As for nose piercings, which are wildly popular among the 18-22 female set, there are ways to be smart about those as well. I have fair skin and freckles, so it was no big deal to find a stud that mimicked a freckle. If you’re not so fortunate as to have freckles, there are two other options. You can try to match your skin tone, which may or may not be successful. A better option would be to get the piercing with enough time to heal it fully and invest in some high quality retainers. This would mean getting the piercing 3-5 months before you would be seriously seeking employment to ensure proper healing. Then you can switch it out with something more showy as necessary.

That’s pretty much where “acceptable” piercings end. Other facial piercings like lips and eyebrows will probably cause problems. If you’re facing the prospect of working in an office, you’ll probably have to retire it or find a retainer. It’s a sad commentary, but the world hasn’t evolved far enough to look beyond a piece of jewelry in someone’s face. However, there’s still plenty of piercings that you can have and not have to worry about in the office.
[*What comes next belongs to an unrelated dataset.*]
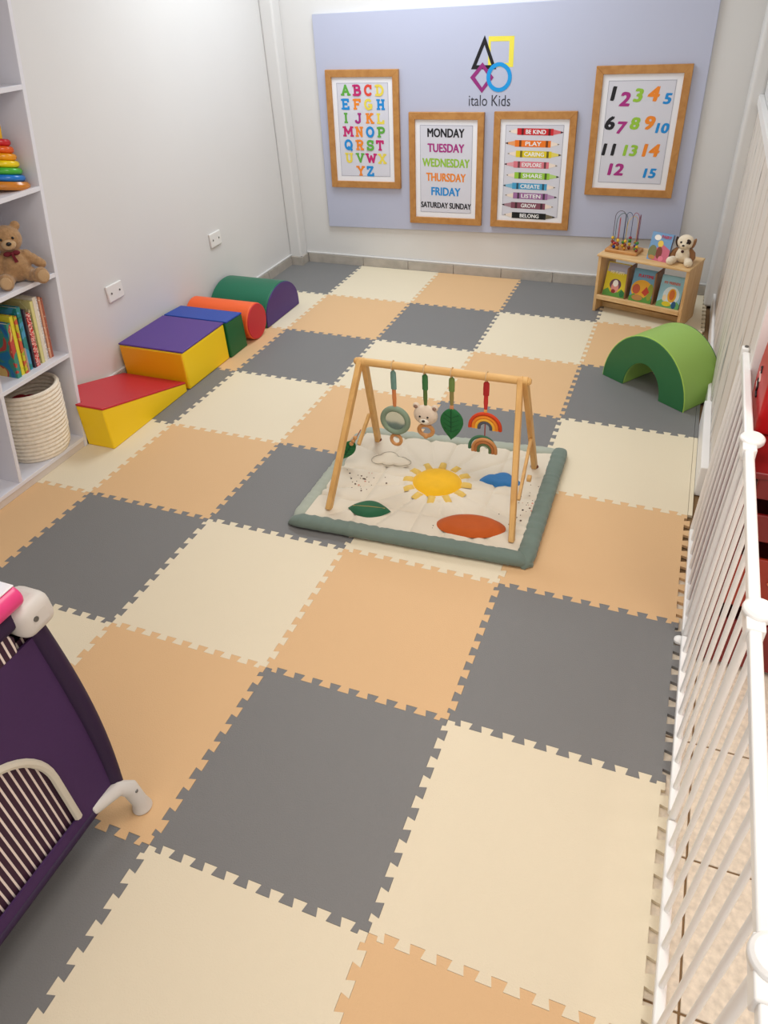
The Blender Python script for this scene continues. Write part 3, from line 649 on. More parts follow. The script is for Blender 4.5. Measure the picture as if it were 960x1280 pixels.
# ================================================================ wooden display shelf
w0 = Vector((-0.653, 3.171)); wa = math.atan2(3.008 - 3.171, -0.132 + 0.653)
pine = wood('pine', (226, 190, 138), (210, 168, 112), (2, 14, 8)); pine_v = wood('pine_side', (222, 184, 132), (206, 162, 108), (14, 14, 2))
def wl(u, v, z): 
    c_, s_ = math.cos(wa), math.sin(wa); return (w0.x + u * c_ - v * s_, w0.y + u * s_ + v * c_, z)
WD, DP, HH = 0.545, 0.235, 0.355
t = thing('wooden_shelf', 'low pine display shelf of picture books angled across the back right corner', 'shelf', wl(0, 0, 0), wa)
obj('side_panel', B((0, 0, 0), (0.018, DP, HH - 0.014)), pine_v, t, bevel=0.002)
obj('side_panel', B((WD - 0.018, 0, 0), (WD, DP, HH - 0.014)), pine_v, t, bevel=0.002)
obj('top_board', B((-0.006, -0.012, HH - 0.014), (WD + 0.004, DP, HH)), pine, t, bevel=0.004, seg=3)
obj('book_ledge', B((0.018, 0.0, 0.084), (WD - 0.018, 0.17, 0.098)), pine, t, bevel=0.002)
obj('ledge_lip', B((0.018, -0.004, 0.080), (WD - 0.018, 0.008, 0.108)), pine, t, bevel=0.003)
obj('back_board', B((0.018, DP - 0.012, 0.0), (WD - 0.018, DP, 0.150)), pine, t, bevel=0.002)
obj('foot_rail', B((0.018, 0.10, 0.0), (WD - 0.018, 0.118, 0.032)), pine, t, bevel=0.002)
for u in (0.175, 0.345):
    obj('book_divider', B((u, 0.035, 0.098), (u + 0.010, 0.16, 0.285)), wood('walnut_divider', (150, 110, 76), (128, 90, 60), (8, 8, 2)), t, bevel=0.002)

def cover_art(parent, W_, H_, shapes, yoff):
    """flat printed shapes on a cover: (material, outline in cover coordinates 0..1)"""
    ms = []; bm = NB(); k = 0
    for (m_, pts) in shapes:
        if m_ not in ms: ms.append(m_)
        kk = k
        flatpoly(bm, [(p[0] * W_, p[1] * H_) for p in pts], lambda p: (p[0], yoff - 0.00025 * (kk + 1), p[1]), ms.index(m_)); k += 1
    return obj('cover_print', bm, ms, parent, smooth=0)
PM = lambda n, c: mat('print_' + n, c, 0.4)
def face_book(u, v, z, W_, H_, label, base, shapes, tilt, th=0.016, title=None, yaw=0.0, side=(150, 112, 78)):
    t = thing('picture_book', label, 'book', wl(u, v, z), rot=(tilt, 0, wa + yaw), group='picture books facing out on the pine shelf')
    c_ = NB(); box(c_, (0, 0, 0), (W_, 0.002, H_)); box(c_, (0, th - 0.002, 0), (W_, th, H_)); box(c_, (0, 0.002, 0), (0.002, th - 0.002, H_))
    obj('cover', c_, base, t, smooth=0)
    obj('pages', B((0.0021, 0.0021, 0.002), (W_ - 0.003, th - 0.0021, H_ - 0.003)), mat('brown_pages', side, 0.8), t, smooth=0)  # page block in plain brown
    cover_art(t, W_, H_, shapes, 0.0)
    if title:
        s, col, cx, cz, ww, hh = title
        bm = put_text(NB(), s, cx * W_, cz * H_, ww * W_, hh * H_, lambda p: (p[0], -0.0035, p[1]), 0, 0.04)
        obj('title', bm, col, t, smooth=0)
    return t
grass = lambda: [(0, 0), (1, 0), (1, .16), (.8, .26), (.65, .14), (.5, .2), (.35, .12), (.2, .24), (0, .14)]
face_book(0.035, 0.040, 0.0985, 0.140, 0.198, 'yellow picture book with a puppy cover, left one on the pine ledge', PM('lemon', (226, 206, 50)),
          [(PM('grey_lilac', (176, 176, 196)), [(0.03, .72), (.97, .72), (.97, .98), (.03, .98)]), (PM('grass', (96, 156, 70)), grass()),
           (PM('plum', (110, 74, 90)), ell(.5, .36, .26, .17, 20)), (PM('rose', (226, 150, 140)), ell(.5, .27, .17, .16, 20)), (PM('white', (244, 238, 230)), ell(.5, .40, .12, .10, 16)),
           (PM('darkred', (150, 50, 50)), ell(.46, .16, .10, .06, 14)), (PM('leaf', (50, 120, 70)), ell(.86, .12, .1, .10, 14))], math.radians(-14), title=('MY PUPPY', PM('ivory', (240, 236, 214)), .5, .72, .62, .08))
face_book(0.203, 0.040, 0.0985, 0.138, 0.188, 'blue and orange picture book with a red house cover, middle one on the pine ledge', PM('sky', (110, 160, 190)),
          [(PM('amber', (230, 170, 50)), ell(.48, .38, .46, .30, 22)), (PM('grass', ()), grass()), (PM('moss', (150, 160, 60)), ell(.86, .34, .13, .26, 16)), (PM('brick', (196, 70, 50)), [(.5, .3), (.68, .5), (.84, .34), (.7, .2)]),
           (PM('rust', (190, 90, 60)), ell(.25, .38, .17, .15, 16)), (PM('tan', (190, 140, 80)), ell(.36, .12, .24, .09, 16))], math.radians(-14), th=0.02, title=('PLAYTIME', PM('scarlet', (200, 40, 60)), .56, .80, .66, .09))
face_book(0.374, 0.038, 0.0985, 0.134, 0.180, 'pale blue picture book with a round orange lion cover, right one on pine ledge', PM('pale_blue', (150, 198, 214)),
          [(PM('leaf2', (110, 176, 110)), grass()), (PM('cloud', (216, 232, 238)), ell(.56, .40, .36, .28, 20)), (PM('amber', ()), ell(.60, .40, .19, .22, 20)), (PM('tawny', (206, 110, 50)), ell(.60, .42, .12, .16, 16)),
           (PM('navy2', (40, 90, 130)), ell(.76, .12, .10, .12, 14)), (PM('lemon', ()), ell(.44, .12, .2, .08, 14)), (PM('cream2', (240, 220, 180)), ell(.30, .30, .09, .10, 14))], math.radians(-14), th=0.018, title=('MY FRIENDS', PM('coral', (214, 110, 90)), .5, .78, .7, .08), side=(20, 96, 80))
face_book(0.268, 0.055, HH, 0.128, 0.152, 'pink and blue picture book with fairy cover leaning on top of the pine shelf', PM('sky2', (120, 160, 200)),
          [(PM('rose2', (206, 110, 130)), [(.25, 0), (1, 0), (1, .45), (.6, .62), (.3, .4)]), (PM('moss2', (126, 130, 90)), ell(.2, .28, .2, .26, 16)), (PM('white', ()), ell(.3, .82, .16, .1, 14)), (PM('lemon3', (236, 200, 90)), ell(.5, .62, .13, .12, 16)),
           (PM('brown', (130, 70, 60)), ell(.52, .3, .14, .22, 16)), (PM('tan', ()), ell(.22, .1, .16, .08, 14)), (PM('rose3', (226, 130, 150)), ell(.66, .10, .12, .10, 14))], math.radians(-13), th=0.020, yaw=-0.12, title=('FAIRY', PM('scarlet', ()), .72, .88, .46, .1), side=(110, 60, 50))

# bead maze
t = thing('bead_maze', 'wooden bead maze with looping coloured wires on top of the pine shelf', 'toy', wl(0.105, 0.115, HH), wa + 0.05)
obj('base', B((-0.098, -0.06, 0), (0.098, 0.06, 0.018)), wood('maze_base', (206, 152, 92), (186, 128, 70), (3, 12, 12)), t, bevel=0.004)
wires = [((-0.078, 0.0), (-0.022, 0.02), 0.225, (70, 40, 50)), ((-0.055, -0.03), (-0.012, 0.03), 0.215, (50, 100, 90)), ((-0.016, 0.01), (0.030, -0.01), 0.225, (50, 80, 120)),
         ((0.012, -0.035), (0.050, 0.035), 0.205, (226, 190, 110)), ((0.024, 0.01), (0.072, -0.02), 0.228, (150, 50, 80)), ((0.062, 0.02), (0.086, -0.04), 0.222, (110, 40, 60)), ((-0.03, -0.04), (-0.062, 0.04), 0.19, (180, 60, 60))]
bead_cols = [(190, 130, 40), (180, 50, 50), (30, 60, 130), (60, 130, 60), (220, 180, 50), (140, 60, 40)]
def wire_pts(a, b, h, n=18):
    out = []
    a = Vector(a); b = Vector(b); w_ = (b - a).length / 2
    out.append((a.x, a.y, 0.016))
    for k in range(n + 1):
        th = PI * k / n; u = (1 - math.cos(th)) / 2; p = a.lerp(b, u)
        out.append((p.x, p.y, h - w_ * 1.2 + w_ * 1.2 * math.sin(th)))
    out.append((b.x, b.y, 0.016)); return out
for i, (a, b, h, c_) in enumerate(wires):
    obj('wire', tube(NB(), wire_pts(a, b, h), 0.0016, 6), mat('wire_%d' % i, c_, 0.35), t)
    for j, e_ in enumerate((a, b)):
        for q in range(2 if (i + j) % 3 else 3):
            obj('bead', ball(NB(), (e_[0], e_[1], 0.028 + q * 0.021 + (0.03 if i == 4 and j == 0 else 0)), 0.0095, u=12, v=8), mat('bead_%d' % ((i * 2 + j + q * 5) % 6), bead_cols[(i * 2 + j + q * 5) % 6], 0.3), t)

# plush puppy
cream_f = mat('puppy_cream', (234, 218, 192), 0.95, 0.1, bump=(260, 0.9), sheen=0.3); brown_f = mat('puppy_brown', (146, 104, 70), 0.95, 0.1, bump=(260, 0.9), sheen=0.3)
t = thing('plush_puppy', 'cream and brown plush puppy sitting on top of the pine shelf', 'soft toy', wl(0.462, 0.096, HH), wa + 0.10); t.scale = (1.13, 1.13, 1.13)
plush([((0, 0, 0.040), 0.040, (1, .9, 1.05)), ((0.002, -0.008, 0.104), 0.037, (1.1, .95, .95)), ((0.002, -0.036, 0.094), 0.017, (1.1, 1, .9)),
       ((-0.040, -0.038, 0.018), 0.020, S1), ((-0.046, -0.056, 0.018), 0.021, S1), ((0.036, -0.038, 0.018), 0.020, S1), ((0.042, -0.058, 0.018), 0.021, S1)], cream_f, t, 0.003, 4)
for s in (-1, 1):
    o = obj('arm', tube(NB(), [(s * 0.028, -0.002, 0.066), (s * 0.044, -0.008, 0.050), (s * 0.050, -0.016, 0.032), (s * 0.048, -0.024, 0.022)], [0.012, 0.015, 0.014, 0.010], 12), brown_f, t)
    o = obj('ear', ball(NB(), (0.002 + s * 0.040, -0.004, 0.100), 0.016, 0.55, 1.0, 1.6, Matrix.Rotation(s * 0.22, 4, 'Y')), brown_f if s > 0 else mat('puppy_dark', (60, 44, 38), .95), t)
    obj('eye', ball(NB(), (0.002 + s * 0.015, -0.0415, 0.110), 0.0050), mat('black_plastic', ()), t)
o = obj('eye_patch', ball(NB(), (0.019, -0.0335, 0.112), 0.0135, 1, .45, 1), mat('puppy_dark', ()), t)
obj('nose', ball(NB(), (0.002, -0.0535, 0.098), 0.0052, 1.3, .8, .9), mat('black_plastic', ()), t)
obj('tag', ball(NB(), (0.0, -0.036, 0.064), 0.007, 1.1, .5, 1), mat('puppy_tag', (70, 34, 30), 0.6), t)
obj('back_patch', ball(NB(), (0.0, 0.010, 0.044), 0.0405, 1.0, .85, 1.04), brown_f, t)

# ================================================================ quilted baby mat
QA, QB, QC, QD = Vector((-1.470, 0.650)), Vector((-0.505, 0.695)), Vector((-0.514, 1.482)), Vector((-1.470, 1.400))
def Q(u, v): return (QA * (1 - u) + QB * u) * (1 - v) + (QD * (1 - u) + QC * u) * v
t_q = thing('quilted_mat', 'cream quilted baby mat with sun motif and padded sage border', 'baby mat', (0, 0, 0))
def seamh(x, y):
    cx, cy = -0.99, 1.08; dx, dy = x - cx, y - cy; r_ = math.hypot(dx, dy); a = math.atan2(dy, dx)
    k = (a / (PI / 8)) % 1.0; dang = min(k, 1 - k) * (PI / 8) * r_
    d = dang if r_ > 0.13 else 1
    for q in (abs(dx), abs(dy), abs(dx - 0.24), abs(dx + 0.24), abs(dy + 0.22)): d = min(d, q)
    return 0.011 * (1 - math.exp(-(d / 0.010) ** 1.0))
bm = NB(); NU, NV = 120, 100; g = []
for j in range(NV + 1):
    row = []
    for i in range(NU + 1):
        u, v = 0.045 + 0.91 * i / NU, 0.05 + 0.90 * j / NV; p = Q(u, v)
        row.append(bm.verts.new((p.x, p.y, 0.022 + seamh(p.x, p.y) * (1.0 if 0 < i < NU and 0 < j < NV else 0))))
    g.append(row)
for j in range(NV):
    for i in range(NU): bm.faces.new((g[j][i], g[j][i + 1], g[j + 1][i + 1], g[j + 1][i]))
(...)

Tattoos, on the other hand, can be a bit more problematic. I have 8 tattoos, one of which is a large piece on my left forearm. The easiest solution is to wear long sleeves. Since my office, and most offices for that matter, are cold no matter what time of year, it’s not hard for most people to wear long sleeves every day. Make up is an option for smaller pieces, but you run the risk of it rubbing off on your clothes and being difficult to get out. When you’re picking out placement for a tattoo, think about how easily it can be covered. Be flexible on the placement because it will make your life easier in the long run.

The best piece of advice I ever heard regarding tattoos was bring a work shirt with you. For most of us, it’s a long sleeved button down shirt. The shirt can act as a guide for where to place your tattoo. I’m planning on getting two sparrows on my chest / collarbone area and I’ll be bringing a button down shirt with me as a guide for placement. Then you can set your mind at ease that your art won’t be peeking out at the wrong moment. There are also plenty of places that can be covered with no effort like thighs, sides, and the back.

Feet and ankles can be a little tricky if you’re not sure where to start. The easiest solution I’ve found is simply wearing pants. If the pants fit properly, they cover my feet up to the tops of my shoes. Most womens’ dress pants are already tailored to be longer to accommodate wearing high heels. If you aren’t a pants person or just looking for a little more variety, tights are another option. I love wearing tights in the winter. I can still wear skirts and not worry about my kneecaps freezing off. A black or brown pair of tights will camouflage pretty much anything. I have a text tattoo on the top of my left foot and a small one on the inside of my right ankle. Both are rendered invisible by the tights. A third option, but mostly for fall and winter, are tall boots. Either flat or with a heel, they’re a great stylish option that also covers anything on your feet and calves. I love my tall boots and they make it absolutely no effort to conceal my ink.

You don’t have to give up piercings and laser off tattoos to make it in the workplace. You just have to be smart about it. These two original authors obviously gave no thought to how their decisions would affect them. If you give it some thought and come up with a plan to keep everybody happy, there’s no need to worry that you’ll have to sacrifice something in order to move ahead. Ideally, attitudes will begin to change and modded people won’t be seen as “alternative”, “immature” or just plain “weird”. Though, there are worse things out there than being “weird”.

As always, this is just general advice that I've found works really well in practice. As always, it's up to you to find out what works best for your situation.